Bishop: Jesus’s resurrection restores, heals, transforms all who believe

Posted

CLICK HERE to watch the livestream video of the Easter Vigil.

Jesus’s passion, death and resurrection bring about a new passing-over from darkness to light, from sinfulness to mercy, from brokenness to communion, from woundedness to healing and restoration.

This resurrection needs to be lived, shared and put into action.

“Our lives are profoundly different because of the mercy we have experienced,” Bishop W. Shawn McKnight preached in his homily for the Easter Vigil this year. “Our past sins have been nailed to the cross, so now is the time for us to practice and show forth the mercy we have received from God.”

Bishop McKnight celebrated the Easter Vigil at dusk on Holy Saturday, concurrently with priests in parishes throughout the diocese.

Bishop Emeritus John R. Gaydos, who led the diocese from 1997 to 2018; Father Louis Nelen, rector of the Cathedral of St. Joseph and pastor of Cathedral of St. Joseph Parish; and Father Paul Clark, diocesan vocation director, director of seminarians, moderator for youth and adult ministry, and chaplain of Helias Catholic High School, concelebrated.

It was the culmination of the Church’s communal observance of Holy Week and the 40-day period of penitential preparation.

Symbols of fire, light, water, oil, bread and wine were highlighted in a Liturgy filled with some of the Church’s oldest and richest traditions and rituals.

The bishop baptized members of the elect and confirmed and gave First Holy Communion to the candidates for full communion at Cathedral of St.

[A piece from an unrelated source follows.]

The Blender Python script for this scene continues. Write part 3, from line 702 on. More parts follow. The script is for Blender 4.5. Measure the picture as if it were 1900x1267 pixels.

Joseph Parish, as did priests in parishes throughout the diocese.

He did so in temporary quarters in the elaborately decorated Cana Hall in the Undercroft of the Cathedral of St. Joseph, while extensive renovations and additions to the upstairs worship area were nearing completion.

He blessed the Easter Candle, symbol of the resurrected Christ, which will be used for Liturgies in the Cathedral over the upcoming year. 

In his homily, Bishop Mc­Knight spoke of two types of “passing over” that Christians experience in the resurrection, reflecting those the Israelites experienced in the time of Moses.

The first is a sacrifice that guards against eternal death, the other is a cleansing that turns back the effects of sin.

“The resurrection of Jesus changed everything!” said Bishop McKnight.

For Jesus’s first followers, the news was almost too good to believe.

Matthew’s gospel tells of how the women who saw the empty tomb and heard the testimony of an angel on Easter Sunday rushed back to tell the Apostles, “fearful, yet overjoyed.”

“Have you ever had an experience like that?” the bishop inquired. “Have you ever experienced something so terrible, so awful, it leaves you shell-shocked and numb such that even when good news comes it is hard to believe?

“We need the light and hope of the resurrection of Jesus Christ to see us through!” he said.

The resurrection brought Jesus’s separated friends back together and with the power of the Holy Spirit fashioned them into a vibrant, thriving, growing Church.

“As the physical body of Jesus was resurrected to new life, so the body of disciples was reconstituted and reestablished as the community of faith, hope and charity,” the bishop noted.

“Even the plagues and persecutions that were afforded the early Church the opportunity to shine like the stars in the night sky, manifesting to many unbelievers tangible signs of God’s mercy through the charitable works of all the baptized,” he said.

This all took time, but with the gift of the Holy Spirit 50 days after that first Easter, those first followers “passed from fear to fortitude, from discouragement and disappointment to joy, and from desperation and confusion to a bold proclamation of the many wonderful works of God!” said Bishop McKnight.

Like them, all who have been baptized into Christ’s death also share in his resurrected life, “which links us together with one another in the Church,” he said.

Nevertheless, everyone carries spiritual wounds that are in need of healing.

“While the fullness of resurrected life will only come at the end of time in the general resurrection of the dead,” the bishop noted, “even now the light of God’s mercy is given to us through the preaching of Christ’s Gospel, through the celebration of the sacraments, and through our charitable service and tender mercies to one another.”

“Through our celebration of the Easter Vigil this evening, especially with the celebration of the Sacraments of Initiation, we ‘pass over’ from darkness to light, from our confining slavery to sin to the freedom we have in the gift of the spirit,” the bishop stated.

“This Easter, may you and your families experience the joy of the resurrected life now and in the new life to come,” he said.